In response, governments, development organisations, and insurance organisations are collaborating to establish not-for-profit mechanisms we've termed 'Protection Gap Entities' (PGEs). These cover otherwise unprotected disaster risk.
Following a large-scale, longitudinal qualitative study, the researchers analysed how and why PGEs are established, recorded their different approaches to sharing risk, and made recommendations on how barriers to their work in addressing protection gaps could be overcome.
We found that PGEs face a contradiction between their not-for-profit aims for disaster protection, and their use of a proft-based insurance market to pay for such protection. Therefore, we developed conceptual models and best practices for how PGEs can work with these contradictions.

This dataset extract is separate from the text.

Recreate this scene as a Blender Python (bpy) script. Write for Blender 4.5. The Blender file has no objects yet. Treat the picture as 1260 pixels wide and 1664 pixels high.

Benefits and influence of this research
Our research has provided PGEs (and the insurance, government community, and non-government organisations that work with them) with the tools to develop their ability to offer protection alongside evolving risk profiles. We have also shown how neglected contradictions can escalate, leading to increasingly unprotected risk.
The research has stimulated and informed policy debate in the UK and around the world. The research findings were keynote presentations at:
- World Forum of Catastrophe Programmes (Madrid 2018)
- International Forum of Terrorist Risk (Re)Insurance Pools (Moscow 2018 and Brussels 2019)
and presented at:
- World Bank 'Understanding Risk' Forum (Mexico 2018).
The research results have been presented on a UK Government webinar, and at fourteen industry keynotes in nine countries. They have also received significant media coverage.
We have presented to the UK Treasury Insurance Team, informed the review and retention of the Australian terrorism PGE in the Australian Insurance Terrorism Act 2018, and were commissioned by the Canadian Finance Ministry to evaluate ways of managing Canadian earthquake risk.
Professor Jarzabkowski led a report to inform the UN Summit on Climate Adaptation, and the research team's work on PGEs comprises the basis of key recommendations for a European Commission study and report on public/private means for addressing nuclear liability across the European Union.
The research has also been used in the World Bank and United Nations Disaster Risk Reduction division for the training of civil servants in low/middle-income countries. In addition, PGEs in the UK and Australia applied our frameworks for strategic planning and educating advisory groups.